> _BRIEF_: Skip pictures; extract every line from the one with "Build this scene" through the one with "PI = math.pi", exactly as written.
--- Begin DATA ROWS ---
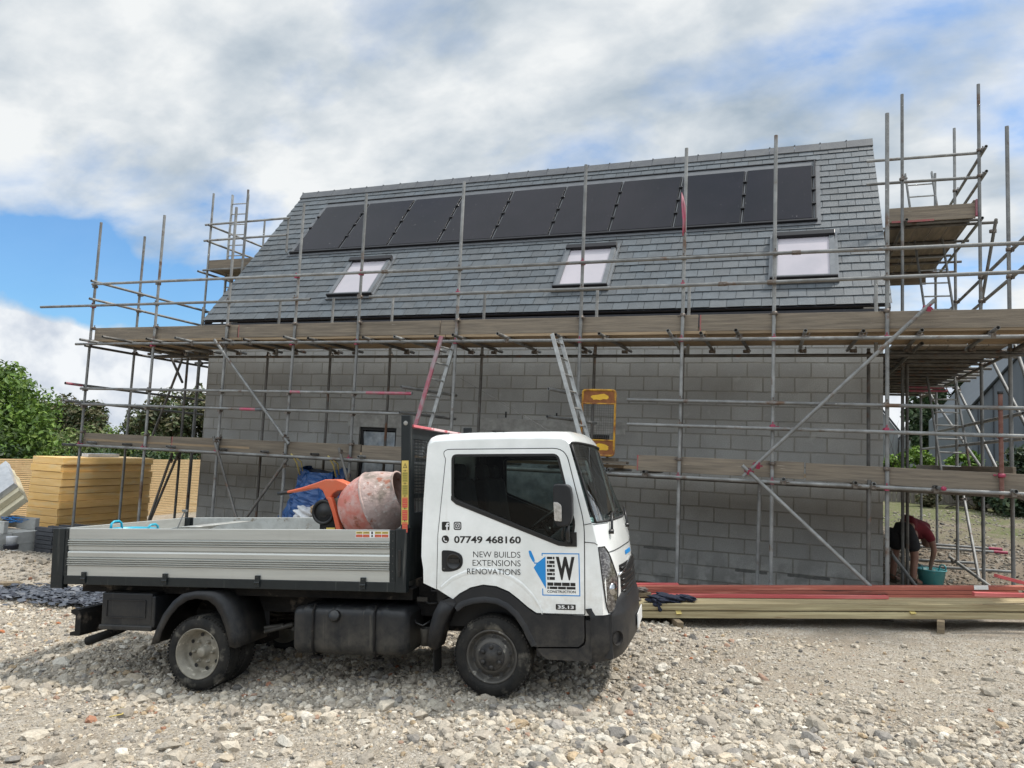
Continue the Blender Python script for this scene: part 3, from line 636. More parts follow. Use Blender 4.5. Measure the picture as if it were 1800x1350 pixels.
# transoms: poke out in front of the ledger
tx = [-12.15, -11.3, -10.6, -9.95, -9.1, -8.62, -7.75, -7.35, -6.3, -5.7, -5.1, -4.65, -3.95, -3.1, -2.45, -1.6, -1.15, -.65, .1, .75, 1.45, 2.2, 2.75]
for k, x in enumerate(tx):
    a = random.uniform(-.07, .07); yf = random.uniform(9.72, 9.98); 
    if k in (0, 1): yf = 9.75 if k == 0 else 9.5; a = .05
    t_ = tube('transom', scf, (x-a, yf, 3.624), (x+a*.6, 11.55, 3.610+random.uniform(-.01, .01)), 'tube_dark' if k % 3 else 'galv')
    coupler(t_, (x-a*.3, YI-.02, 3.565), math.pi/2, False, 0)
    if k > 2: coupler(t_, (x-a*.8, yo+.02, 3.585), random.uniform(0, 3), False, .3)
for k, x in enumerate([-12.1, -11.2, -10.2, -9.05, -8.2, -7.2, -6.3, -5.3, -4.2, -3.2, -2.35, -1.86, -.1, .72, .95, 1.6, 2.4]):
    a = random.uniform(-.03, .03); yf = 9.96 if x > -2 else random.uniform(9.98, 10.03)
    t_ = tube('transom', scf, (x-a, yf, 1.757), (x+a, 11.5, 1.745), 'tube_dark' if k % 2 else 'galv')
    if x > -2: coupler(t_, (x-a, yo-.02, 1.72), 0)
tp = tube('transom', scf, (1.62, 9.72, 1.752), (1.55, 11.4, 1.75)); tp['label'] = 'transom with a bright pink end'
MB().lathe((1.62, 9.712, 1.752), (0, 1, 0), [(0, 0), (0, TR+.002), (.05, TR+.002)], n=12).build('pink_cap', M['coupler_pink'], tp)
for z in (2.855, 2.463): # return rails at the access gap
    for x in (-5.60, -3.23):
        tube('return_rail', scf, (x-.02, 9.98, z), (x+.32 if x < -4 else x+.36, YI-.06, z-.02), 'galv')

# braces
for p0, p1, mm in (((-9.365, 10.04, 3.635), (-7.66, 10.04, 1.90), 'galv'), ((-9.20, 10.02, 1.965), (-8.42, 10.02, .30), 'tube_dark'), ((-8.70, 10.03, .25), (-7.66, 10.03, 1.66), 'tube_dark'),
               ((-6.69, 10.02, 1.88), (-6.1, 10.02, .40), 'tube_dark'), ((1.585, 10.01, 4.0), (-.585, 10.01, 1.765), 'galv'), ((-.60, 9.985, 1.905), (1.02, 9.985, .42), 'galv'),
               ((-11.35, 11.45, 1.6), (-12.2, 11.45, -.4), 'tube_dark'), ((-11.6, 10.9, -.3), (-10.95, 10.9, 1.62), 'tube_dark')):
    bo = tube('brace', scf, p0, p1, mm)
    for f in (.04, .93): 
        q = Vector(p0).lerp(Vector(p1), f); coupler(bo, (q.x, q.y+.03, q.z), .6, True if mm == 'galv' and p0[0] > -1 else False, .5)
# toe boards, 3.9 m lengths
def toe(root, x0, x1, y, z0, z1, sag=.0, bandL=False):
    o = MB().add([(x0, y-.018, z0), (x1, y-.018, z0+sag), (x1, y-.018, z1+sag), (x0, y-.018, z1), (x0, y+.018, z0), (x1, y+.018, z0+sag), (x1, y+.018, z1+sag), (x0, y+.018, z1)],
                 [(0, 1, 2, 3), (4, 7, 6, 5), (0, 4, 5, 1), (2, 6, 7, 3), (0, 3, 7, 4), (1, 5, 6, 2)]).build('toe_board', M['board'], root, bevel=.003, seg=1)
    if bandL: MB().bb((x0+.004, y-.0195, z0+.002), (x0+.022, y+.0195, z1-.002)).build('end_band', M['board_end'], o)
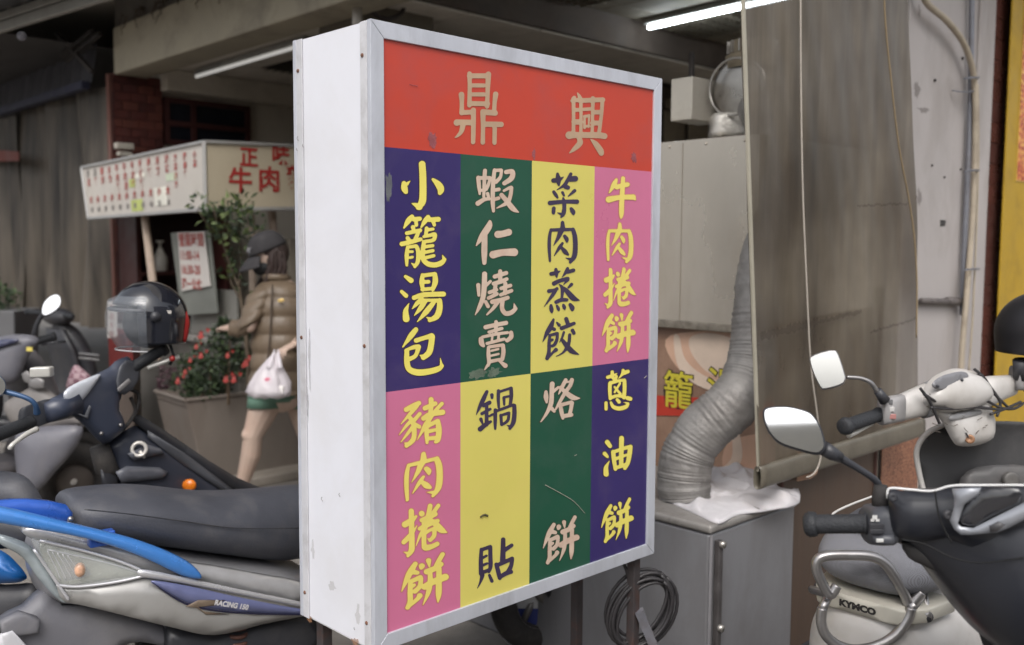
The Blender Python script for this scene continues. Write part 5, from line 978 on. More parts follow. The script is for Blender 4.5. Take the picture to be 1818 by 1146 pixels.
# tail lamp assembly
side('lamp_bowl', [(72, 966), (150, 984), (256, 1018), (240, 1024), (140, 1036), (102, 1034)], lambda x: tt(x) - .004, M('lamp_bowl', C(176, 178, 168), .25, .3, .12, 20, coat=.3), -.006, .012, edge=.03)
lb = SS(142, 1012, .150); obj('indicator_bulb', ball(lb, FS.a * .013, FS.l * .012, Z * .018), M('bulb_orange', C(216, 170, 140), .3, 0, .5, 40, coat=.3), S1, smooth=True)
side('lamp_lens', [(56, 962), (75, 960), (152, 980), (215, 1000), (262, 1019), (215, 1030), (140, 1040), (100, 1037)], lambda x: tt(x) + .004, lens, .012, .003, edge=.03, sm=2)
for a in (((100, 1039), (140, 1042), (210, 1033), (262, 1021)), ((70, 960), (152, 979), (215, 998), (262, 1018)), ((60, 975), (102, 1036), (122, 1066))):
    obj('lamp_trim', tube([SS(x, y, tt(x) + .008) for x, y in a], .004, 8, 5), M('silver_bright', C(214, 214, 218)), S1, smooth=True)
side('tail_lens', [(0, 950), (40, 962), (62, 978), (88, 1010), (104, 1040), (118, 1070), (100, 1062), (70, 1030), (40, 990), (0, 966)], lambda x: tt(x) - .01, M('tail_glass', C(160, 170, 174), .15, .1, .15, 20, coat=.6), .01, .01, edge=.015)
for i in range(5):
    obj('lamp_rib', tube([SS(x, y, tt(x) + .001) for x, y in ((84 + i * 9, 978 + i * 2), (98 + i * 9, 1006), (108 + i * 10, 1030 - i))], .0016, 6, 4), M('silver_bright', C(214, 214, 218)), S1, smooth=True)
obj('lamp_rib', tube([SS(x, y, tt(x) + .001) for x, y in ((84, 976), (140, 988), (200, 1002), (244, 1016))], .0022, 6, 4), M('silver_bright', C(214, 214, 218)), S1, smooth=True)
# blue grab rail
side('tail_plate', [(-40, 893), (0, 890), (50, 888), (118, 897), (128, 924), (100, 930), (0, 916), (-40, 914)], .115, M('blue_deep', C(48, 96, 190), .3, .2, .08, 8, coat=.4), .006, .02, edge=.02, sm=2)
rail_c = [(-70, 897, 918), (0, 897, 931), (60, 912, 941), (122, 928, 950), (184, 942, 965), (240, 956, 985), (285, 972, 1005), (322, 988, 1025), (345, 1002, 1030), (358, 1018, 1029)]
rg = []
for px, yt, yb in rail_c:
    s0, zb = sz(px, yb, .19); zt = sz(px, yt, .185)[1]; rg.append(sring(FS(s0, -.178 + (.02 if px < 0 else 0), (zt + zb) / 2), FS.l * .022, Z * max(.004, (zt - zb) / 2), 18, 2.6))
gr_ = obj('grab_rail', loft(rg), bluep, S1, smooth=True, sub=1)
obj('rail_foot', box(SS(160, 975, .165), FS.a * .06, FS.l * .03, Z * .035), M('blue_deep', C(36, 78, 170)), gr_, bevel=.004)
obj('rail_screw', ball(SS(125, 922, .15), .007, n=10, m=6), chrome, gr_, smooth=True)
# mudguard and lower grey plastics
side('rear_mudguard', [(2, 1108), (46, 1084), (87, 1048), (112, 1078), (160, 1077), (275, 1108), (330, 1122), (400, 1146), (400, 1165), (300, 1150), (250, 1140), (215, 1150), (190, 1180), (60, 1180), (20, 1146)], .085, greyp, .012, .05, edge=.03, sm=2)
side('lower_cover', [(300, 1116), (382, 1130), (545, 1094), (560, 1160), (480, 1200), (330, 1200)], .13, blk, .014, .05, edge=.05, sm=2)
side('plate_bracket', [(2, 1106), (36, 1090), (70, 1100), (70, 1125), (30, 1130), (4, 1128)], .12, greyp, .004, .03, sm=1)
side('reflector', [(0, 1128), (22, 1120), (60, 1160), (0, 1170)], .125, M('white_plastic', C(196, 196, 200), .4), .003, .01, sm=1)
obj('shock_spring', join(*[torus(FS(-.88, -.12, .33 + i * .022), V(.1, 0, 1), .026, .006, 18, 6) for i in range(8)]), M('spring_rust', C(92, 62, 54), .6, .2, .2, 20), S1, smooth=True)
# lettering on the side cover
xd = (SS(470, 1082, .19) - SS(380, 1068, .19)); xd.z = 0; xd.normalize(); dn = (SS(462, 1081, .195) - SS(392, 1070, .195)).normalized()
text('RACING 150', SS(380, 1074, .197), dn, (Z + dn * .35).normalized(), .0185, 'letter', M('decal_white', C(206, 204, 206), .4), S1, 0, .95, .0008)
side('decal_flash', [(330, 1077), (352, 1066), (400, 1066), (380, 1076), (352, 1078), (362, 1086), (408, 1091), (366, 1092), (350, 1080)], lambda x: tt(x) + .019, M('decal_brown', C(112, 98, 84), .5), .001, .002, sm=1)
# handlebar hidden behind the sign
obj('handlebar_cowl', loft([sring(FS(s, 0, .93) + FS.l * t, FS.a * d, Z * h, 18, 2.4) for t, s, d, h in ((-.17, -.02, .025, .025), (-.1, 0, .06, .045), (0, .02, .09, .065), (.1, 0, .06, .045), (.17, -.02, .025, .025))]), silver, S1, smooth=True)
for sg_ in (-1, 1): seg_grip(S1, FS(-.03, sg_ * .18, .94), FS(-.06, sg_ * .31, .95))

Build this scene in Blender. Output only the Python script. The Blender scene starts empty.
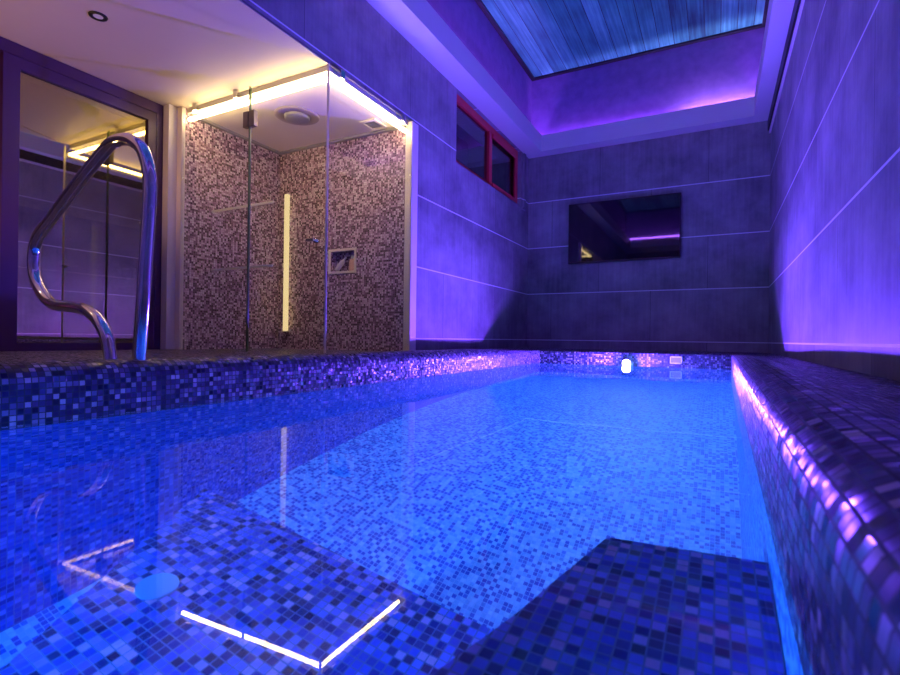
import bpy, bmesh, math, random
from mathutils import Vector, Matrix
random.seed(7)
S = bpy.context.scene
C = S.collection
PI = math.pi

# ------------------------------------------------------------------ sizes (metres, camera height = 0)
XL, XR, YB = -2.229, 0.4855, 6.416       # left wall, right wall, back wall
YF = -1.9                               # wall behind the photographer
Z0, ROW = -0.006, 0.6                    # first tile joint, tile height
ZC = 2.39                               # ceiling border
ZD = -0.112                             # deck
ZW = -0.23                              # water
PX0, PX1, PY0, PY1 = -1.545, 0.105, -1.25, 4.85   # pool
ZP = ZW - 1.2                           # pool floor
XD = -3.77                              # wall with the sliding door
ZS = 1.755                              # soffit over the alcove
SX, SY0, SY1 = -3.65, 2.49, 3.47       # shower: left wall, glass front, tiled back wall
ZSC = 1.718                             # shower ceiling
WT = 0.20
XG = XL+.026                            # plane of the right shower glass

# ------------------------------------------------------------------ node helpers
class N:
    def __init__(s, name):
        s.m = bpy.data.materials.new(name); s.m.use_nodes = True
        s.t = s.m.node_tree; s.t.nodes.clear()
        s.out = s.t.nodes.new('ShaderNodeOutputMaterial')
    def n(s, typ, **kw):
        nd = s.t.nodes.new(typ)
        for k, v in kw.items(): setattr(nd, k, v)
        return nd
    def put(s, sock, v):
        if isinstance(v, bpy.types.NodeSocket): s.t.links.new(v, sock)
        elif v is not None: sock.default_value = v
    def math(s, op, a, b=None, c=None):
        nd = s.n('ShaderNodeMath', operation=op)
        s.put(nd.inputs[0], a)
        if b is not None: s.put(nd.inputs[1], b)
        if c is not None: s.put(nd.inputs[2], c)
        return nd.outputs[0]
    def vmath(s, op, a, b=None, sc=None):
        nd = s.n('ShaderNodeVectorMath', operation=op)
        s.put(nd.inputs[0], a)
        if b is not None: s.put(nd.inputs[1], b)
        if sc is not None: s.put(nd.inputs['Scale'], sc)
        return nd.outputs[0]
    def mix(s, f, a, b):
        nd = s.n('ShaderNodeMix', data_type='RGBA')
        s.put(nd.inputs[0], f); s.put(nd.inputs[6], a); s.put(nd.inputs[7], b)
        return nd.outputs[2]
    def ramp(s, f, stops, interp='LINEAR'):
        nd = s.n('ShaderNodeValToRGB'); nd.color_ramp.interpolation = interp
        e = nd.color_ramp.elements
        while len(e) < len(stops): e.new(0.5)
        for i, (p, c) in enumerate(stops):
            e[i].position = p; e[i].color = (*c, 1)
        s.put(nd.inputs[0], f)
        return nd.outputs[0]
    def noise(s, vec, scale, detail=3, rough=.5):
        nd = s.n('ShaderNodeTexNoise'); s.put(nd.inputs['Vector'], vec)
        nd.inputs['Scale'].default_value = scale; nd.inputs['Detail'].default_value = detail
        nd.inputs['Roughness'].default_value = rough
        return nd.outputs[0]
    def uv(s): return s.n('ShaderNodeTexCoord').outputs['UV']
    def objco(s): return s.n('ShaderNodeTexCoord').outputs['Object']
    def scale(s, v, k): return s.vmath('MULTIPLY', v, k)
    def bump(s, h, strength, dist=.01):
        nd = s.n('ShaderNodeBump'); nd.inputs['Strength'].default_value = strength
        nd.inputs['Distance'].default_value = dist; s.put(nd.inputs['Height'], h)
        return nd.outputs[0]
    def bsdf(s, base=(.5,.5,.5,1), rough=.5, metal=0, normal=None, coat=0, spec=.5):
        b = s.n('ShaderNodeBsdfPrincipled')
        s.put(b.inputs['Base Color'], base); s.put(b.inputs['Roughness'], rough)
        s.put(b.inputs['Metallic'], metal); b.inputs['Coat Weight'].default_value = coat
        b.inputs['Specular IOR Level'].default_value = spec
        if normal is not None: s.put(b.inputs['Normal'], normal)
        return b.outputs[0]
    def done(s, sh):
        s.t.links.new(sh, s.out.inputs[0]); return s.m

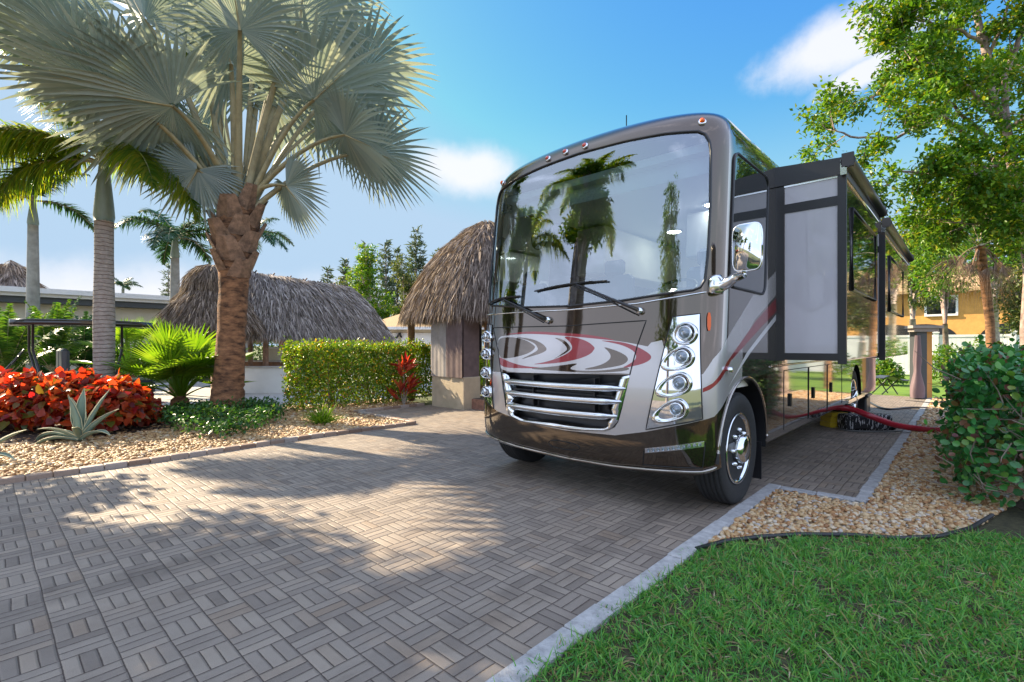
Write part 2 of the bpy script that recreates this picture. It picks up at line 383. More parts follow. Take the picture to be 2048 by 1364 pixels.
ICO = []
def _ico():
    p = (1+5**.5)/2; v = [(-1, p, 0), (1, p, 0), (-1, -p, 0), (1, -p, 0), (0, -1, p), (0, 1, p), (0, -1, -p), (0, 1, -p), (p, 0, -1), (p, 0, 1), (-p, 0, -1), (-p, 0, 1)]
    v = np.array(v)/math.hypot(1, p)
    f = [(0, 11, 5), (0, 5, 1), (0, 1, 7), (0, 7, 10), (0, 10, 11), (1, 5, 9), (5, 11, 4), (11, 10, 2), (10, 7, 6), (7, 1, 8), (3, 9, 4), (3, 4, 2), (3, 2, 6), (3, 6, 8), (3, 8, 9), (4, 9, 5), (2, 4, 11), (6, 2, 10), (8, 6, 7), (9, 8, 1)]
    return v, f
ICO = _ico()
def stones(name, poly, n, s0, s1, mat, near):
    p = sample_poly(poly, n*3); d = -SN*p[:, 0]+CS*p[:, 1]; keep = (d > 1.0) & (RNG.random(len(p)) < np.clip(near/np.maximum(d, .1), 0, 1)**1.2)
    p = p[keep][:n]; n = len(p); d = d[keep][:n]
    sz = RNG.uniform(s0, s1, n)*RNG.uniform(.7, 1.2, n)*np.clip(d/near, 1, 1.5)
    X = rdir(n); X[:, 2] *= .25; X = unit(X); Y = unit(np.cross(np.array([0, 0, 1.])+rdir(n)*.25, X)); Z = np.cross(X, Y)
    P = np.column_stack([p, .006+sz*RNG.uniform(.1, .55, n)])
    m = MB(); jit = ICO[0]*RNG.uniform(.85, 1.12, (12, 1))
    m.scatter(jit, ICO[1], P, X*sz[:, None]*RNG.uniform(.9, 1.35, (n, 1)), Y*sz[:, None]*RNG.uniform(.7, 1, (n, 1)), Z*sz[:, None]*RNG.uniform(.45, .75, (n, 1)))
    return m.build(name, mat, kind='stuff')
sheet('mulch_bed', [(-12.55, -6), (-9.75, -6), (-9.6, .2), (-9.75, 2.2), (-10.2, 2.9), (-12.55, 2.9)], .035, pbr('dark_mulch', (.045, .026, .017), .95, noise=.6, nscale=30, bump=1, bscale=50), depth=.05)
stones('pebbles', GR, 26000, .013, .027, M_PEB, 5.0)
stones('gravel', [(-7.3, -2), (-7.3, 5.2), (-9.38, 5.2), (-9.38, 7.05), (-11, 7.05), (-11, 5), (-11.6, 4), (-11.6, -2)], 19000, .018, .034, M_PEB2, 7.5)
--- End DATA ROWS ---
> _FINAL RESULT_:
Build this scene in Blender. Output only the Python script. The Blender scene starts empty.
import bpy, bmesh, math, random
from mathutils import Vector, Matrix
random.seed(7)
S = bpy.context.scene
C = S.collection
PI = math.pi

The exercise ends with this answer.